David Lynch erhält am 09. Oktober 2010 den Kaiserring der Stadt Goslar. Der Kaiserring wird seit 1975 verliehen und ist weltweit eine der renommiertesten Auszeichnungen für Bildende Künstler. Wer also den 1946 in Missoula, Montana, geborenen David Lynch bisher ausschließlich als international berühmten Regisseur kannte, als Schöpfer von Filmen wie "Elephant Man" und "Blue Velvet", die für den Regie-Oscar nominiert waren, oder von "Wild at Heart", für den er 1990 die Goldene Palme der Internationalen Filmfestspiele von Cannes erhielt, wird in Goslar die Gelegenheit haben, den Bildenden Künstler David Lynch kennen zu lernen: "David, the Painter", wie der Kunstschriftsteller Werner Spies einen Essay zu seinem Werk überschrieb.
Die Auszeichnung wird von einer umfangreichen Ausstellung im Möchehaus Museum Goslar begleitet. Sie zeigt Malerei und Fotografien, Grafik und Zeichnungen des Künstlers. Dieses Werk ist nicht weniger abgründig und verstörend als Lynchs Filme. Auch in ihm nimmt er uns mit auf unheimliche Expeditionen zu den Nachtseiten der menschlichen Existenz. Dorthin, wo Sehnsucht und Begierde, Angst und Schrecken herrschen. Der Schock, der für die Dramaturgie seiner Filme wesentlich ist, bestimmt auch das Werk des Malers. Auf einem Gemälde aus dem Jahre 2004 wird ein Mann von einer Kugel zerrissen.
Blut stürzt aus seinem Körper. Die schwarzen Augenhöhlen zeigen ihn bereits als Toten. Lakonisch hat Lynch den Titel des Werks im Bild vermerkt: "This Man Was Shot 0.9502 Seconds Ago". Eine Bilderzählung, ohne dass der plötzliche Einbruch von Gewalt erklärt würde. Wir wissen nicht, wer schießt oder warum. Die Existenz und Identität des Mannes bleiben im Dunkeln. Zeit und Ort sind unbestimmt. Was indes in brutaler Weise deutlich wird: Gewalt ist Teil unserer Wirklichkeit. Sie kann jederzeit auch Teil unseres eigenen Lebens werden. Uns zum Opfer oder – vielleicht noch schockierender - zum Täter machen. Darauf verweist ein anderes Bild aus den Jahren 2008/09. Eine Frau, die wie ein zotteliges Monster aussieht, sitzt auf einem Bett, neben ihr ein kleines Hündchen.

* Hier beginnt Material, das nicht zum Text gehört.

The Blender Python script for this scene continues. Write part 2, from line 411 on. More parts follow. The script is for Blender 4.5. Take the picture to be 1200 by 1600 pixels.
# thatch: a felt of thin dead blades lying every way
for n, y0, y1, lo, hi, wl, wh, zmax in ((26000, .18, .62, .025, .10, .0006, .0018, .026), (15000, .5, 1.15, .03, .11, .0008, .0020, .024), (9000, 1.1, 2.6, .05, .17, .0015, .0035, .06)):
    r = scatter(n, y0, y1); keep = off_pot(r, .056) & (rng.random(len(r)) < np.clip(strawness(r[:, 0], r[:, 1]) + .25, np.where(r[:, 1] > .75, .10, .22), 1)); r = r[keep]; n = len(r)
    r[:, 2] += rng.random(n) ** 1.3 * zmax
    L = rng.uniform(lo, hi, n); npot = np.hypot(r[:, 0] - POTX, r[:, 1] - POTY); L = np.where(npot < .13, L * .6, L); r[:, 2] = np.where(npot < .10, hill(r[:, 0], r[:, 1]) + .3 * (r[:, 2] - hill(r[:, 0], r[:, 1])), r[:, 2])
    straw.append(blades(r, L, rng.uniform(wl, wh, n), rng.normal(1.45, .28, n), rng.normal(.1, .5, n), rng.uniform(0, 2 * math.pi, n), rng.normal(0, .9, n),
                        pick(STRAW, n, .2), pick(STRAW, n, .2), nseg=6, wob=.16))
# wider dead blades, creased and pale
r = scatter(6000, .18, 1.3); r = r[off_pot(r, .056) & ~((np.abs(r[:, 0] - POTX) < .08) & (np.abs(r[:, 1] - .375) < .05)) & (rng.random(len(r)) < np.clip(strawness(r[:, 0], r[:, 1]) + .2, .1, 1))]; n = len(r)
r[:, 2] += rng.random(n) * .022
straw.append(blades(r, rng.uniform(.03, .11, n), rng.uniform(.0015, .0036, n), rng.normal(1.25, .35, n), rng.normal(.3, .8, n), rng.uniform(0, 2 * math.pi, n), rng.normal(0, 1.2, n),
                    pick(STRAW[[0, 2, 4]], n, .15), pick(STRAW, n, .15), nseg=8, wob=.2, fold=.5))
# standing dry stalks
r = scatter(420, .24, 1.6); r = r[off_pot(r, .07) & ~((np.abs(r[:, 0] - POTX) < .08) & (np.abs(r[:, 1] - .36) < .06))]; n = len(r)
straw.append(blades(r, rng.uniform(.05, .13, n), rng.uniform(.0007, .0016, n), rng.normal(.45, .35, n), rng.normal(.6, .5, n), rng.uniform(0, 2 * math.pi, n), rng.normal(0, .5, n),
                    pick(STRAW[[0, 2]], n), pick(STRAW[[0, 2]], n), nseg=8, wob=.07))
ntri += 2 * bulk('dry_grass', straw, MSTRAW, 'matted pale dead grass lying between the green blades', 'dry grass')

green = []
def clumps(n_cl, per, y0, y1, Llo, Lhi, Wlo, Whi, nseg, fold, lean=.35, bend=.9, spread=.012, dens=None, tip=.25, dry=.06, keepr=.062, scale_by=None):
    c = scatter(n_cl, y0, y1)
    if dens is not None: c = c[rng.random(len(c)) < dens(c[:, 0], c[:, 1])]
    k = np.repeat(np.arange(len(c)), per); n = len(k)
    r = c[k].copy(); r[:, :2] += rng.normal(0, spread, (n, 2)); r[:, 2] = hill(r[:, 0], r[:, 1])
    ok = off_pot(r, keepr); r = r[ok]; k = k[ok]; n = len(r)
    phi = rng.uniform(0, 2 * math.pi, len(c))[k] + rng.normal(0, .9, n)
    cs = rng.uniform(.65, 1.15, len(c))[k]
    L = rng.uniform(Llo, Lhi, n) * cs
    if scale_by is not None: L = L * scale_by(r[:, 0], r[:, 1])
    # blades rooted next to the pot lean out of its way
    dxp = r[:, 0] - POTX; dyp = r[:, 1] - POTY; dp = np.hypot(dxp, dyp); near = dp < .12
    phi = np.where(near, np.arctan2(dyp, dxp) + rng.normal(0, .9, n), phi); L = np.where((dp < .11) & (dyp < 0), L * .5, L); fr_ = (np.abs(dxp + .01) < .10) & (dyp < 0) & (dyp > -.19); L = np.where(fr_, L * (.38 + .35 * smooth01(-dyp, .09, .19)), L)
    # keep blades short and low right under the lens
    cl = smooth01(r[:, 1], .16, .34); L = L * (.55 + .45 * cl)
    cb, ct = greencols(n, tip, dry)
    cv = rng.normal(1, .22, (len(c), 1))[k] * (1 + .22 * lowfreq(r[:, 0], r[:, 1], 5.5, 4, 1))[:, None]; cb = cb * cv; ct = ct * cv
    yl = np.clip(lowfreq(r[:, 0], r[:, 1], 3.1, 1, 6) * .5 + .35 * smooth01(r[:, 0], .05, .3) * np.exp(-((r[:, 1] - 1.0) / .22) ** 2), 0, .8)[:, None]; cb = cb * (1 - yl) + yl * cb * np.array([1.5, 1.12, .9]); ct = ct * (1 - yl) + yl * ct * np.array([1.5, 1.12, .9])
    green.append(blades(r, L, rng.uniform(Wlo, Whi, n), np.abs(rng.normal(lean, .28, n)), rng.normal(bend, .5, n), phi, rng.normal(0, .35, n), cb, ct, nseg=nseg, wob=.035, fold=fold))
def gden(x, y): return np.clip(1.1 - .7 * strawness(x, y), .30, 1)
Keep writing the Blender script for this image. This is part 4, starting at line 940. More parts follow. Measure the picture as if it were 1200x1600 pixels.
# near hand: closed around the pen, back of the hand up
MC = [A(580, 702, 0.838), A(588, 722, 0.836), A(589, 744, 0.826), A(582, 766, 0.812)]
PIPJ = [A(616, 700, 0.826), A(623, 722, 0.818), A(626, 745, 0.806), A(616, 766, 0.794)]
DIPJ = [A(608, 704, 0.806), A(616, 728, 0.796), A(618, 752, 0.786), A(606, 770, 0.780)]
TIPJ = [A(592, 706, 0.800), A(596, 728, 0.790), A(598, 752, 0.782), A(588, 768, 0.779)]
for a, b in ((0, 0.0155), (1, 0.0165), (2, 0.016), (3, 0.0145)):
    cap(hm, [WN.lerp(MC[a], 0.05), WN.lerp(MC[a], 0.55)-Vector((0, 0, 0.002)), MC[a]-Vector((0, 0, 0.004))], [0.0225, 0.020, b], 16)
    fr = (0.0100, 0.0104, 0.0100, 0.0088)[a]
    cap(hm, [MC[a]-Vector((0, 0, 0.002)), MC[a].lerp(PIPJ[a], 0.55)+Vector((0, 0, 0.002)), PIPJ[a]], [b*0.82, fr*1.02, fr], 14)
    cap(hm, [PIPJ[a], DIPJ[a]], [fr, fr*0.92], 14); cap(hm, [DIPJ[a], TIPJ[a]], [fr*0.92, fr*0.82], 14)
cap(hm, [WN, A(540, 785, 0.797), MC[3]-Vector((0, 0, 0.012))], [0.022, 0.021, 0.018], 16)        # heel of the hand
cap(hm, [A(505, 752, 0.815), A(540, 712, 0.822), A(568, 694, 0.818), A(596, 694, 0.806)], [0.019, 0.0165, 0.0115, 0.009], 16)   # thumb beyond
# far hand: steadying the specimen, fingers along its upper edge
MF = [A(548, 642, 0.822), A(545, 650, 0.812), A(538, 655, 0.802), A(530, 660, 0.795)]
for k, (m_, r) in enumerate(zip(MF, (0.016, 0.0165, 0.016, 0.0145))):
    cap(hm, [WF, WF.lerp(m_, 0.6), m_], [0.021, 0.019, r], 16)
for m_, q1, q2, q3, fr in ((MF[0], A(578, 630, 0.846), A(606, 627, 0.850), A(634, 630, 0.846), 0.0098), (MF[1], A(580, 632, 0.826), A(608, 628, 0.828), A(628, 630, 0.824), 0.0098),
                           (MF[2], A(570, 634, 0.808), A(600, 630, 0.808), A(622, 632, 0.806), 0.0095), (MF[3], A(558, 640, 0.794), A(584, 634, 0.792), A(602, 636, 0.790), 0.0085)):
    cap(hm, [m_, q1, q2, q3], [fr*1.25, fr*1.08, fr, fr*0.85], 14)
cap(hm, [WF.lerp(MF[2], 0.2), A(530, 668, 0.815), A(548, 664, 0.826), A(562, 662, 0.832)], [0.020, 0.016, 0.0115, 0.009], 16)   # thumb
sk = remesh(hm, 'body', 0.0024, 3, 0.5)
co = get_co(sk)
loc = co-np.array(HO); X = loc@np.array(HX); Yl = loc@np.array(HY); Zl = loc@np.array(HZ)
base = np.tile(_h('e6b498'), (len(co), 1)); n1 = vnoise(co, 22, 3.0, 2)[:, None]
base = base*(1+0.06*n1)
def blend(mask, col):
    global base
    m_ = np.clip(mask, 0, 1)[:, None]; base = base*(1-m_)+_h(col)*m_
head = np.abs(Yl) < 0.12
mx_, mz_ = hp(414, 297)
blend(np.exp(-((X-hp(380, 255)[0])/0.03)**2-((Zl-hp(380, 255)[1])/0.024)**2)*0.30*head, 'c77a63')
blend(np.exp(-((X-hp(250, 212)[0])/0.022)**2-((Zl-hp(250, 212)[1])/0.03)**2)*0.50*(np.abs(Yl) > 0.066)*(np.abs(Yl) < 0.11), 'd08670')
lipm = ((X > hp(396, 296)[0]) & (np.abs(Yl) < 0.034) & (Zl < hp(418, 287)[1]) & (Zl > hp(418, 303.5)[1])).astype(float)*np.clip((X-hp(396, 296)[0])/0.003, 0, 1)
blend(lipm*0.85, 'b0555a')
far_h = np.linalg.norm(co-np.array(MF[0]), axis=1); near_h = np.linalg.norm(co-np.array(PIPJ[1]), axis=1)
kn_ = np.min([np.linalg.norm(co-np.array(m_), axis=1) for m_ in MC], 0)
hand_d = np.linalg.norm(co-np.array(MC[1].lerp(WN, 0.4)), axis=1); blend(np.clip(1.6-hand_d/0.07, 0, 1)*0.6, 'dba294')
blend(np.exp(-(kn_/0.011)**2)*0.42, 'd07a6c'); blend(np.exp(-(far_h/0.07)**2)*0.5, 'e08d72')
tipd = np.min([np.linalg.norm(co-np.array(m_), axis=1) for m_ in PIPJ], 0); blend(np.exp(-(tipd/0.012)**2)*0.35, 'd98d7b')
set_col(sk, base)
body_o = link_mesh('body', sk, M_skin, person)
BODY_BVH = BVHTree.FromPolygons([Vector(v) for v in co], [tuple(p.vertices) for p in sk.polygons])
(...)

In der rechten Hand hält sie ein bedrohlich aussehendes, elektrisches Messer. Aus ihrem Mund kommt in Form einer Sprechblase die rüde Aufforderung: "Change the Fucking Channel, Fuckface!"
Es herrscht Krieg in den Bildern von David Lynch. Sie inszenieren ein Panoptikum des Schreckens und zeigen, was Menschen anderen Menschen antun können. Das trifft vor allem für seine Fotowerke der "Distorted Nudes" (2004) zu. Die gefundenen Akte hat der Künstler in digitaler Bearbeitung zerstückelt und deformiert. Sie ähneln den Protagonisten seiner Filme in "Eraserhead" oder "Elephant Man". Aber es geht nicht nur um Konfrontation mit anderen. Vor allem konfrontiert David Lynch uns mit uns selbst. Seine Werke sind Initiationen. Auf dem Spiel steht unsere Identität. "No hay banda" (Es gibt kein Orchester), verkündet der Conferencier in "Mulholland Drive". Die Musik ist aufgezeichnet, die angebliche Wirklichkeit nur fingiert. Wann also leben wir in der Wahrheit, wann in der Lüge?
Auf den inneren Zusammenhang seiner Bilder und Filme verweist die Geschichte, wie Lynch zum Regisseur wurde. Eines Tages hatte er bei der Arbeit an einem Gemälde das ganz klare Gefühl, das Bild fülle sich mit Geräusch, Licht und Bewegung. Eine Art von Epiphanie. Sie war der Auslöser für seine Filmarbeit. In seinen Filmen entfaltet sich der erzählende Kern der Bilder. Die Themen aber sind dieselben wie in der Malerei. Die Suche des Menschen nach sich selbst. Seine Reisen in die strahlende Finsternis seiner Obsessionen und in die Abgründe seiner Seele. Und seine schockierenden Funde dabei.
David Lynch hüllt sie ein in den samtenen Glanz seiner Kunst. Das macht sie nicht weniger schrecklich - aber schön. Schrecklich schön!